A bank will be liable in restitution where it allows money mistakenly credited to its customer's account to be withdrawn where it knows of the allegation of mistake.

In Jones v Churcher and Abbey National PLC, the claimant car dealer imported cars through a middleman, Mr Sharkey. The account details to which payment for the cars was to be made to Mr Sharkey's company varied from time to time. By mistake on the CHAPS transfer form, payment was erroneously made into the first defendant's account with Abbey. The first defendant was an acquaintance of Mr Sharkey. On realising the mistake, the claimant notified his bank which in turn reported the mistake to Abbey who also received SWIFT messages from the claimant's bank explaining the mistake, cancelling the payment and recalling the funds. The first defendant also queried the credit to her account with Abbey and asked for the money to be returned to the payer. By the time Abbey sent a debit authority to the first defendant to be signed, the money had been withdrawn and paid to Mr Sharkey. The cars were never supplied and the claimant commenced proceedings for restitution against both defendants.

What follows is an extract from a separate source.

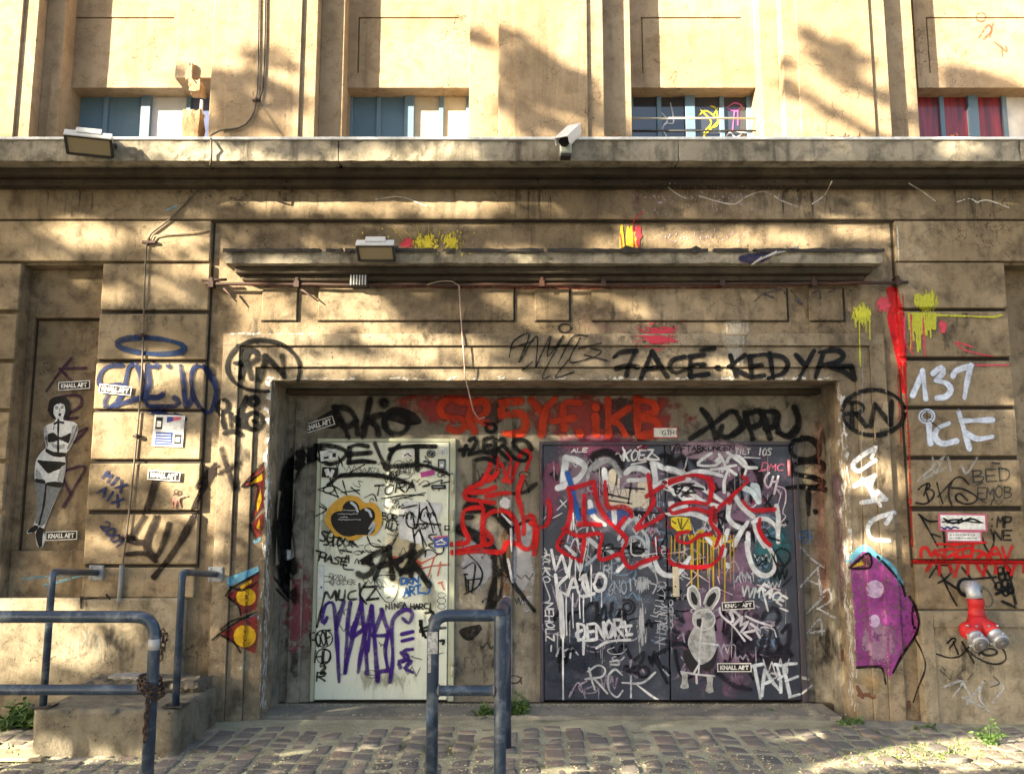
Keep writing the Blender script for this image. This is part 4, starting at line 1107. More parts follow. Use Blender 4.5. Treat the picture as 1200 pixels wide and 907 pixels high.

The court held that both defendants were liable in restitution for the mistaken payment. The first defendant had not changed her position in good faith. She knew the circumstances in which the money was credited to her account were suspicious and had failed to make adequate enquiry or a concerted effort to return the money.

Abbey's defence of ministerial receipt was dismissed. The court rejected the argument that as soon as funds have cleared in a customer's account it is the customer's money and the bank is powerless to act. It held that where money paid by mistake was retained by an agent (the bank), the agent remained liable if it paid money to its principal (the bank's customer) after notice of the claim. Abbey should have intervened.

Abbey's defence of change of position was also dismissed as the court found that Abbey had not acted in good faith as it had actual knowledge that the claimant's bank had asked for the money back as a mistake had been made. Abbey had done nothing to ring-fence the money pending further enquiry.

Things to consider

Financial institutions should act quickly and make all necessary and reasonable enquiries before allowing customers to withdraw funds where there is an allegation that those funds do not belong to them and that a payment has been made by mistake. Robust systems should be in place, perhaps similar to those where an allegation of suspected fraud or money laundering is raised, if liability in restitution is to be avoided.